Sunday, September 23, 2007

Holloway's Two Race Standards

We read at Duke News:

The nooses hung from a tree at Jena High School in Louisiana were “unambiguous symbols of a vicious racial threat, linked inextricably to the ways in which white violence has historically followed blacks who sought their constitutional rights,” says a Duke University English professor and author.

The case of the 'Jena 6' has drawn considerable attention recently, and many civil rights and student groups are expected to convene in Jena this week in protest.

Last fall, white students in Jena hung the nooses from a shade tree after a black student asked to sit under it. The incident led to fights between black and white students. In December, six black teens were charged with attempted murder following one of the fights. Many feel the charges are disproportionate to the crime, and supporters have dubbed the teens the “Jena 6.”

“These nooses did not appear accidentally or by happenstance in Jena,” says Karla FC Holloway, the William R. Kenan Professor of English who also holds appointments in the law school and women’s studies department. “The students who hung the nooses worked from their presumptions of how to maintain separate and racially distinct access. They worked from their knowledge of how to signal that authority.

“The nooses are absolute indicators of the racial place of this story,” she says.

Although this seemed an incident that developed from a schoolyard fight, there is more to the story, namely the complicity of the school administrators and the school's perpetuation of a system of unequal treatment, Holloway says.[…]
There’s more to the Duke News report here.

Now you may be asking:

1) Is she the same Professor Holloway who said nothing when an angry crowd waved a “CASTRATE” banner in front of house where three men named as suspects in what turned out to be a false gang rape accusation lived?

2) Isn’t she one of the teachers who thanked “activists” who circulated the “Vigilante” poster targeting students after the school had expressed fears that such an action would add to the danger the students were already facing?

3) Didn’t she say nothing when one of the school’s students was the object of physical threats, including death threats, from a racist group who hounded him as he walked to a courthouse and then within a courtroom?

“Yes” to all three questions.

Why did Professor Holloway say nothing about the “CASTRATE” sign; thank people circulating the “Vigilante” poster; and say nothing when racists threatened the student?

The answer to that question is as easy as telling the difference between black and white.

Does anyone believe Holloway would’ve said nothing if the targeted and endangered students had been black instead of white? Or thanked people for distributing a “Vigilante” poster with face photos of 43 black Duke students on it?

Let's hope Professor Holloway will soon explain her two race standards, and how she thinks they impact her work at Duke, particularly with students under attack by racists.

7 comments:

Anonymous said...

If it's OK for six men to gang up on and beat the daylights out of someone who racially insulted them then Kim Roberts is lucky she got away with just the "cotton shirt" remark.

Anonymous said...

I have not read that the victim of the beating "racially insulted them".

Did I miss this?

Anonymous said...

No kbp, you didn't miss that because it didn't happen. This is the same Karla Holloway who is completely mistaken on THIS incident. There is no connection at all between the noose incident, that occurred more than three months previously, and the unprovoked beating of a child who was not involved in that incident by six other students. But then I think you already knew that.

Anonymous said...

Well, I assume the attackers in Jena saw the nooses hanging from the tree and picked out a random guy on whom to vent their anger.

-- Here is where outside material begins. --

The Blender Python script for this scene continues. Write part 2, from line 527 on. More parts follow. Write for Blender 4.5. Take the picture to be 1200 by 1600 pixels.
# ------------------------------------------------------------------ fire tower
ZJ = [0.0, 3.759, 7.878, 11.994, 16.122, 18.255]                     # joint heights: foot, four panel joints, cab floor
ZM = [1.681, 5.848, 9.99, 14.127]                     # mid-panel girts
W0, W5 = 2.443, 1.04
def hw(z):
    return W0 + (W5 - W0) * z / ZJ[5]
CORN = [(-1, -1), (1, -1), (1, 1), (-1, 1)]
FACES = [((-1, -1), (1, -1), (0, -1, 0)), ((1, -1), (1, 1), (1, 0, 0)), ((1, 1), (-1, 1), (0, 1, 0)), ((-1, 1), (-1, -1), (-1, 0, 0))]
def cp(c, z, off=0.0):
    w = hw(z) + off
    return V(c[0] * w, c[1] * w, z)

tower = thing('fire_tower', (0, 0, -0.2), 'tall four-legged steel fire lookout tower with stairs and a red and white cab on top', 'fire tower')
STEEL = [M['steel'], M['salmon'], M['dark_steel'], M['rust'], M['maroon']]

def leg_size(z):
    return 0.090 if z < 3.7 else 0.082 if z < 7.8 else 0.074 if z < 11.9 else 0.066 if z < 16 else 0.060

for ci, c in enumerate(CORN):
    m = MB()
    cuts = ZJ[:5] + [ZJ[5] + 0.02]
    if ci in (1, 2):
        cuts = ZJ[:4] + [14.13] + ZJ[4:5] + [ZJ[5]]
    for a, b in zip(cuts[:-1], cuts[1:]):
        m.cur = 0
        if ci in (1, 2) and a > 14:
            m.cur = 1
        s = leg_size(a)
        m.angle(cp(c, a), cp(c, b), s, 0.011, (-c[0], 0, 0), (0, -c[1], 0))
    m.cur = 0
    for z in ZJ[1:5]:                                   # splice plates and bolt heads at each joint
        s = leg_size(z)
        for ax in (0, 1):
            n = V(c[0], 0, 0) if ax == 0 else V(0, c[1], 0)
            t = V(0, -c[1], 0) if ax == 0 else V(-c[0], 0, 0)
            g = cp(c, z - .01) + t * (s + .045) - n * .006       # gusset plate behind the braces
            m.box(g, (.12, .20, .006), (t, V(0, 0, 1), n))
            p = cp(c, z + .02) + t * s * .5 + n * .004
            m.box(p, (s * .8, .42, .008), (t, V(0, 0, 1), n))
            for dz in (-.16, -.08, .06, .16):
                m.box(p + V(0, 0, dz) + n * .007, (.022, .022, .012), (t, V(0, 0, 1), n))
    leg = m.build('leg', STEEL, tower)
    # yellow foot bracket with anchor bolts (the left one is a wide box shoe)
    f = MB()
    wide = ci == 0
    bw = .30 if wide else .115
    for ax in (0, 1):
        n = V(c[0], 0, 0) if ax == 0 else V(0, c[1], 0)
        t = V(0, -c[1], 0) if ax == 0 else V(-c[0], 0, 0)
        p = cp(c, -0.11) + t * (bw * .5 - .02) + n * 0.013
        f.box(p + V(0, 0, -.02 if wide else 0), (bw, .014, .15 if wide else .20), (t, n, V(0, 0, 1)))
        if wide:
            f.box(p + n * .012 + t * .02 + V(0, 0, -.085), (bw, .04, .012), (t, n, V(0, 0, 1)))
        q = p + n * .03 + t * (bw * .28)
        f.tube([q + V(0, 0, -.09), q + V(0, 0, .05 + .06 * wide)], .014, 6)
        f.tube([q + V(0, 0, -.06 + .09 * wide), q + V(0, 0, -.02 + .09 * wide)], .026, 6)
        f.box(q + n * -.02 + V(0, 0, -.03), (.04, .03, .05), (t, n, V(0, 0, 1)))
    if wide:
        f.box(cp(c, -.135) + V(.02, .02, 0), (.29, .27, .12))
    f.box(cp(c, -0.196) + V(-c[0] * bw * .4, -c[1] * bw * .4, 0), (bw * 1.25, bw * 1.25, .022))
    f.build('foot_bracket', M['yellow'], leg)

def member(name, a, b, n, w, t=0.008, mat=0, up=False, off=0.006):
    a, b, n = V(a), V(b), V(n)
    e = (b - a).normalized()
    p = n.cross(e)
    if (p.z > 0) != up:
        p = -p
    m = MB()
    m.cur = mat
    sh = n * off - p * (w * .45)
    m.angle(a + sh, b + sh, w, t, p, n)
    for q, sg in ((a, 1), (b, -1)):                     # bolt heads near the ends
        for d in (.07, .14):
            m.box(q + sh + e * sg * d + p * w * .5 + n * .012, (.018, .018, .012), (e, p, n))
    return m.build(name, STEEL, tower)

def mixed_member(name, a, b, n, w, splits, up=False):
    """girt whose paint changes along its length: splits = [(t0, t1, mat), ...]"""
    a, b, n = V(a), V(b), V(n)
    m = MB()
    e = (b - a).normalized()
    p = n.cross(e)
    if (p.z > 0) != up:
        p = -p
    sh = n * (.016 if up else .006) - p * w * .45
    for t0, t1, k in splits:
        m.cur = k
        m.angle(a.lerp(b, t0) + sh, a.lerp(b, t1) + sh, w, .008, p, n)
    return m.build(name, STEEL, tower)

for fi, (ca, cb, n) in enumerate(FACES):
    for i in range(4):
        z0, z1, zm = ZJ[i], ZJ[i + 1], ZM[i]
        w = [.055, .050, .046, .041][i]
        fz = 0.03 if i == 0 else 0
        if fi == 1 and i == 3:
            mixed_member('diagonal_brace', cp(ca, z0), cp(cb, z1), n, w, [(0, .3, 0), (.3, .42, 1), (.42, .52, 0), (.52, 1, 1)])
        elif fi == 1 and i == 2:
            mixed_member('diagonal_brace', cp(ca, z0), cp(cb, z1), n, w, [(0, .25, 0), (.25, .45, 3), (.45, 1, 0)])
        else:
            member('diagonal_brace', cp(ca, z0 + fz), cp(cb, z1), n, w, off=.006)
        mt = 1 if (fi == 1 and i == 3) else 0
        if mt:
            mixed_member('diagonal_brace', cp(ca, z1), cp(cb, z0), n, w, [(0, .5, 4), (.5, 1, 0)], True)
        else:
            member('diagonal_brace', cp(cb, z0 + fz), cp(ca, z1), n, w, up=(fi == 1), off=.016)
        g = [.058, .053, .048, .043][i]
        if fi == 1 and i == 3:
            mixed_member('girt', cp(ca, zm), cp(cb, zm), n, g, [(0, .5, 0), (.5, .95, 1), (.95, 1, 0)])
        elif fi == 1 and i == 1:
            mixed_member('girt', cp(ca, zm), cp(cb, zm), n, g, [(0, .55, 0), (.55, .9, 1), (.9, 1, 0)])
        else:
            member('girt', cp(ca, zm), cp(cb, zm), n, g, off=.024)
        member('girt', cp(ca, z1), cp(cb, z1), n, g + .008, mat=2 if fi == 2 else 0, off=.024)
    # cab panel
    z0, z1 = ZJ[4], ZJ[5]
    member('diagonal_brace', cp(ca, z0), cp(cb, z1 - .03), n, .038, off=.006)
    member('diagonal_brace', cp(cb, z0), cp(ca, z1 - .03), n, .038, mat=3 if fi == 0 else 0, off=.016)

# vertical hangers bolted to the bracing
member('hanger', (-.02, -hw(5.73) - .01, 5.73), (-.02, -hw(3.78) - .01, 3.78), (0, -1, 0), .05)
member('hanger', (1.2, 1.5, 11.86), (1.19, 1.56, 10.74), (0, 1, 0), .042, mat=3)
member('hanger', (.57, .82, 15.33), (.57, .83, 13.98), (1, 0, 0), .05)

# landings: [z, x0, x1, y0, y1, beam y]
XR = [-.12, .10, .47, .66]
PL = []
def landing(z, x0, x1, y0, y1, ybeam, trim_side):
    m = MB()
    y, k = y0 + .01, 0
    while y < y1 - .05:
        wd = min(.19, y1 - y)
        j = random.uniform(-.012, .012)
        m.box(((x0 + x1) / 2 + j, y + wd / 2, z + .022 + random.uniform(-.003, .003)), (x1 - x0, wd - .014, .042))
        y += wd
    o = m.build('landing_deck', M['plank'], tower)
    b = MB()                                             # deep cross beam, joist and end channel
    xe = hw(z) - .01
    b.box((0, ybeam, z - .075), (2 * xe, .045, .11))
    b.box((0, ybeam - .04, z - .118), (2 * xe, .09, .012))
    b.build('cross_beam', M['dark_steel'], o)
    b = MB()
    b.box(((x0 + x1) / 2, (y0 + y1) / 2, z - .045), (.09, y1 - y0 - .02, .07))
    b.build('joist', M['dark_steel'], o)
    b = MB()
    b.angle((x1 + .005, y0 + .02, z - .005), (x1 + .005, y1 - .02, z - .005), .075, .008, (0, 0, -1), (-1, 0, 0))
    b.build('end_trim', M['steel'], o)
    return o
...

But kbp is correct in that it was not a direct face-to-face insult as was Pitman's. So by this standard, she was even more deserving of an attack.

Anonymous said...

Okay, here's what I'm hoping. The young people of today are witnessing the racism of the Holloways, Jacksons, Sharptons, etc. and it's just as ugly as white racism of old. Today's youth don't bend to it, most have no white guilt. In addition, the best and brightest Black youths understand it too. This stuff isn't going to work anymore when they're in charge. I can hope.

Anonymous said...

You're wasting your time.

She would tell you with a strait face that because of historical and continuing societal patterns of discrimination, the rights of white people don't matter.

Better to address such observations to those who fund her work and those who send their children to be taght by her.

Anonymous said...

Why is "Duke News" publishing these comments by Holloway? Her comments are not news about Duke University or its employees or students. It's simply an opinion of one professor about a current event of which she has no firsthand knowledge. And it's the opinion of a professor who has shown extreme bias and lack of discretion when discussing events that occurred on her own campus.